**Work required**
Pull out all lines from the listing below in which the word "picture" appears.

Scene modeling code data
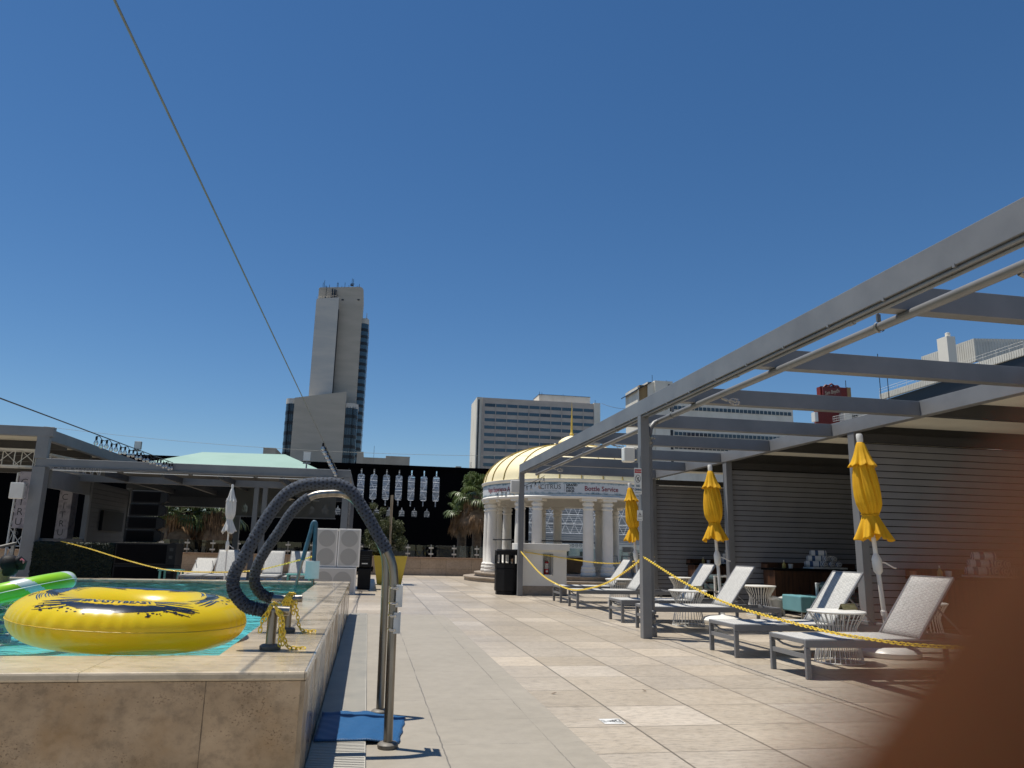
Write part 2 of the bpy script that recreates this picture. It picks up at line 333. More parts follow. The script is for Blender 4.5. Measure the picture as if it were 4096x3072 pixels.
def m_towel():
    m, nt, bs = newmat('striped_towel')
    t = nt.nodes.new('ShaderNodeTexCoord'); sep = nt.nodes.new('ShaderNodeSeparateXYZ'); nt.links.new(t.outputs['UV'], sep.inputs[0])
    f = mth(nt, 'FRACT', mth(nt, 'MULTIPLY', sep.outputs[1], 6.0))
    nt.links.new(mixc(nt, mth(nt, 'LESS_THAN', f, .35), (.66, .66, .66), (.05, .09, .19)), bs.inputs['Base Color']); bs.inputs['Roughness'].default_value = .95
    bumpn(nt, noise(nt, t.outputs['Object'], 150, 4, .6), bs, .5, .004); return m
M_towel = m_towel()
M_stripecush = mat('dark_striped_cushion', (.05, .09, .09), .8, c2=(.02, .03, .035), scale=14, stretch=(.1, .1, 3), lo=.45, hi=.52)

# ------------------------------------------------------------------ mesh helpers
class MB:
    def __init__(s): s.v = []; s.f = []; s.uv = []; s.sm = []
    def add(s, vs, fs, uvs=None, smooth=False):
        o = len(s.v); s.v += [tuple(v) for v in vs]
        for i, f in enumerate(fs):
            s.f.append([o + k for k in f]); s.uv.append(uvs[i] if uvs else None); s.sm.append(smooth)
        return s
    def box(s, x0, x1, y0, y1, z0, z1, M=None):
        vs = [Vector((x, y, z)) for z in (z0, z1) for y in (y0, y1) for x in (x0, x1)]
        if M is not None: vs = [M @ v for v in vs]
        return s.add(vs, [(0, 2, 3, 1), (4, 5, 7, 6), (0, 1, 5, 4), (2, 6, 7, 3), (0, 4, 6, 2), (1, 3, 7, 5)],
                     [[(0, 0), (0, 1), (1, 1), (1, 0)]] * 2 + [[(0, 0), (1, 0), (1, 1), (0, 1)], [(0, 0), (0, 1), (1, 1), (1, 0)], [(0, 0), (0, 1), (1, 1), (1, 0)], [(0, 0), (1, 0), (1, 1), (0, 1)]])
    def bar(s, a, b, wd, ht, up=(0, 0, 1)):
        a = Vector(a); b = Vector(b); d = (b - a); L = d.length; d.normalize()
        u = Vector(up); sd = d.cross(u)
        if sd.length < 1e-4: sd = d.cross(Vector((1, 0, 0)))
        sd.normalize(); u = sd.cross(d)
        vs = [a + d * (L * t) + sd * (x * wd / 2) + u * (z * ht / 2) for t in (0, 1) for z in (-1, 1) for x in (-1, 1)]
        return s.add(vs, [(0, 1, 3, 2), (4, 6, 7, 5), (0, 4, 5, 1), (2, 3, 7, 6), (0, 2, 6, 4), (1, 5, 7, 3)])
    def tube(s, pts, r, n=10, closed=False, caps=True, taper=None):
        pts = [Vector(p) for p in pts]; N = len(pts)
        T = []
        for i in range(N):
            if closed: t = pts[(i + 1) % N] - pts[i - 1]
            else: t = pts[min(i + 1, N - 1)] - pts[max(i - 1, 0)]
            T.append(t.normalized())
        u = T[0].orthogonal().normalized()
        if abs(T[0].z) < .9: u = (Vector((0, 0, 1)) - T[0] * T[0].z).normalized()
        vs = []; L = [0]
        for i in range(N):
            if i:
                u = (u - T[i] * u.dot(T[i])).normalized(); L.append(L[-1] + (pts[i] - pts[i - 1]).length)
            b = T[i].cross(u)
            rr = r[i] if isinstance(r, (list, tuple)) else r
            for k in range(n):
                a = 2 * PI * k / n; vs.append(pts[i] + (u * math.cos(a) + b * math.sin(a)) * rr)
        fs = []; uvs = []
        for i in range(N if closed else N - 1):
            j = (i + 1) % N; l0 = L[i]; l1 = L[j] if j > i else L[i] + .05
            for k in range(n):
                k2 = (k + 1) % n
                fs.append((i * n + k, i * n + k2, j * n + k2, j * n + k))
                uvs.append([(l0, k / n), (l0, (k + 1) / n), (l1, (k + 1) / n), (l1, k / n)])
        s.add(vs, fs, uvs, True)
        if caps and not closed:
            s.add(vs[:n], [tuple(range(n))[::-1]]); s.add(vs[-n:], [tuple(range(n))])
        return s
    def cyl(s, a, b, r, n=16, r2=None): return s.tube([a, b], [r, r if r2 is None else r2], n)
    def lathe(s, prof, n=32, c=(0, 0, 0), caps=True, mod=None, a0=0, a1=2 * PI):
        full = abs(a1 - a0 - 2 * PI) < 1e-6; cnt = n if full else n + 1
        vs = []
        for i, (r, z) in enumerate(prof):
            for k in range(cnt):
                a = a0 + (a1 - a0) * k / n; q = mod(r, z, a) if mod else (r, z)
                vs.append((c[0] + q[0] * math.cos(a), c[1] + q[0] * math.sin(a), c[2] + q[1]))
        fs = []; uvs = []
        for i in range(len(prof) - 1):
            for k in range(n):
                k2 = (k + 1) % cnt if full else k + 1
                fs.append((i * cnt + k, i * cnt + k2, (i + 1) * cnt + k2, (i + 1) * cnt + k))
                uvs.append([(k / n, i / (len(prof) - 1)), ((k + 1) / n, i / (len(prof) - 1)), ((k + 1) / n, (i + 1) / (len(prof) - 1)), (k / n, (i + 1) / (len(prof) - 1))])
        s.add(vs, fs, uvs, True)
        if caps and full:
            if prof[0][0] > 1e-4: s.add(vs[:n], [tuple(range(n))[::-1]])
            if prof[-1][0] > 1e-4: s.add(vs[-n:], [tuple(range(n))])
        return s
    def quad(s, a, b, c, d): return s.add([a, b, c, d], [(0, 1, 2, 3)], [[(0, 0), (1, 0), (1, 1), (0, 1)]])
    def prism(s, pts, z0, z1):
        n = len(pts); vs = [(x, y, z0) for x, y in pts] + [(x, y, z1) for x, y in pts]
        fs = [tuple(range(n))[::-1], tuple(range(n, 2 * n))] + [(i, (i + 1) % n, n + (i + 1) % n, n + i) for i in range(n)]
        return s.add(vs, fs)
    def build(s, name, m, parent=None, bevel=0, sub=0, local=False):
        me = bpy.data.meshes.new(name)
        off = Vector((0, 0, 0))
        if parent is not None and not local:
            p = parent
            while p is not None: off += Vector(p.location); p = p.parent
        me.from_pydata([(v[0] - off.x, v[1] - off.y, v[2] - off.z) for v in s.v], [], s.f)
        uvl = me.uv_layers.new(name='uv')
        li = 0
        for pi, p in enumerate(me.polygons):
            p.use_smooth = s.sm[pi]; u = s.uv[pi]
            if u and len(u) == len(p.vertices):
                for k in range(len(u)): uvl.data[p.loop_start + k].uv = u[k]
        if any(s.sm): me.set_sharp_from_angle(angle=R(40))
        me.materials.append(m)
        o = bpy.data.objects.new(name, me); COL.objects.link(o)
        if parent is not None: o.parent = parent
        if bevel:
            b = o.modifiers.new('bevel', 'BEVEL'); b.width = bevel; b.segments = 2; b.limit_method = 'ANGLE'
        if sub:
            b = o.modifiers.new('sub', 'SUBSURF'); b.levels = sub; b.render_levels = sub
        return o
def tag(o, label=None, cat=None, group=None, kind=None):
    if label: o['label'] = label
    if cat: o['category'] = cat
    if group: o['group'] = group
    if kind: o['kind'] = kind
    return o
def thing(name, label, cat, loc=(0, 0, 0), rz=0, group=None):
    o = bpy.data.objects.new(name, None); COL.objects.link(o); o.location = loc; o.rotation_euler = (0, 0, rz); o.empty_display_size = .1
    return tag(o, label, cat, group)
def dup(root, loc, rz=0, label=None, group=None, scale=None):
    def cp(o, par):
        c = o.copy(); COL.objects.link(c)
        if par is not None: c.parent = par
        for ch in list(o.children): cp(ch, c)
        return c
    r = cp(root, None); r.location = loc; r.rotation_euler = (0, 0, rz)
    if scale: r.scale = scale
    if label: r['label'] = label
    if group: r['group'] = group
    return r
def smooth_path(pts, sub=6):
    """Catmull-Rom through pts"""
    P = [Vector(p) for p in pts]; out = []
    for i in range(len(P) - 1):
        p0 = P[max(i - 1, 0)]; p1 = P[i]; p2 = P[i + 1]; p3 = P[min(i + 2, len(P) - 1)]
        for k in range(sub):
            t = k / sub
            out.append(.5 * ((2 * p1) + (p2 - p0) * t + (2 * p0 - 5 * p1 + 4 * p2 - p3) * t * t + (3 * p1 - p0 - 3 * p2 + p3) * t ** 3))
    out.append(P[-1]); return out
def text2d(txt, size=1.0, align='CENTER', offset=0.0, spacing=1.0, line=1.0):
    cu = bpy.data.curves.new('t', 'FONT'); cu.body = txt; cu.size = size; cu.align_x = align; cu.align_y = 'CENTER'
    cu.offset = offset; cu.space_character = spacing; cu.space_line = line; cu.resolution_u = 3
    o = bpy.data.objects.new('t', cu); COL.objects.link(o)
    dg = bpy.context.evaluated_depsgraph_get(); me = bpy.data.meshes.new_from_object(o.evaluated_get(dg))
    vs = [tuple(v.co) for v in me.vertices]; fs = [tuple(p.vertices) for p in me.polygons]
    bpy.data.objects.remove(o); bpy.data.curves.remove(cu); bpy.data.meshes.remove(me)
    return vs, fs
def lettering(txt, size, fn, m, parent, align='CENTER', offset=0.0, spacing=1.0, line=1.0, name='lettering', xs=1.0):
    vs, fs = text2d(txt, size, align, offset, spacing, line)
    mb = MB(); mb.add([fn(x * xs, y) for x, y, z in vs], fs); return mb.build(name, m, parent)
def planar(o, ux, uy):
    o = Vector(o); ux = Vector(ux); uy = Vector(uy)
    return lambda x, y: tuple(o + ux * x + uy * y)
def shape2d(outer, holes, thick, y0, name, m, parent=None):
    """a wall standing in the xz plane with real openings"""
    cu = bpy.data.curves.new('c', 'CURVE'); cu.dimensions = '2D'; cu.fill_mode = 'BOTH'; cu.extrude = thick / 2
    for loop in [outer] + holes:
        sp = cu.splines.new('POLY'); sp.points.add(len(loop) - 1); sp.use_cyclic_u = True
        for i, (x, z) in enumerate(loop): sp.points[i].co = (x, z, 0, 1)
    o = bpy.data.objects.new('c', cu); COL.objects.link(o)
    dg = bpy.context.evaluated_depsgraph_get(); me = bpy.data.meshes.new_from_object(o.evaluated_get(dg))
    mb = MB(); mb.add([(v.co.x, y0 + v.co.z, v.co.y) for v in me.vertices], [tuple(p.vertices)[::-1] for p in me.polygons])
    bpy.data.objects.remove(o); bpy.data.curves.remove(cu); bpy.data.meshes.remove(me)
    return mb.build(name, m, parent)
def struct(o): o['kind'] = 'structure'; return o
def rrect(x0, x1, z0, z1, r, n=4):
    pts = []
    for cx, cz, a in ((x1 - r, z1 - r, 0), (x0 + r, z1 - r, 90), (x0 + r, z0 + r, 180), (x1 - r, z0 + r, 270)):
        for k in range(n + 1): t = R(a + 90 * k / n); pts.append((cx + r * math.cos(t), cz + r * math.sin(t)))
    return pts

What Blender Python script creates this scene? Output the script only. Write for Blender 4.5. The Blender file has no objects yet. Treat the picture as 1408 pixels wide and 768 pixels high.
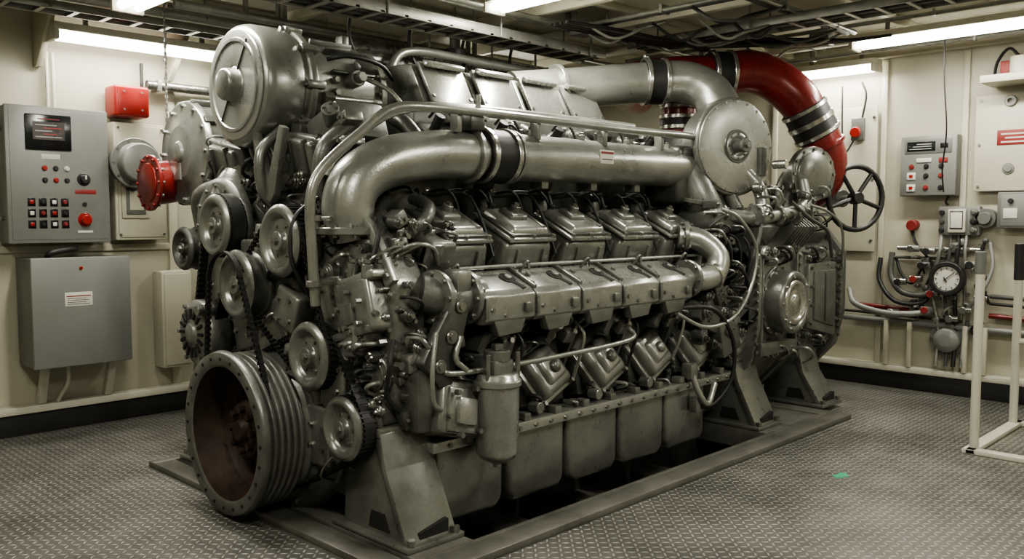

**The answer**
Write part 2 of the bpy script that recreates this picture. It picks up at line 333. More parts follow. The script is for Blender 4.5. Measure the picture as if it were 4096x3072 pixels.
What Blender Python script creates this scene? Output the script only. Write for Blender 4.5. The Blender file has no objects yet. Treat the picture as 1408 pixels wide and 768 pixels high.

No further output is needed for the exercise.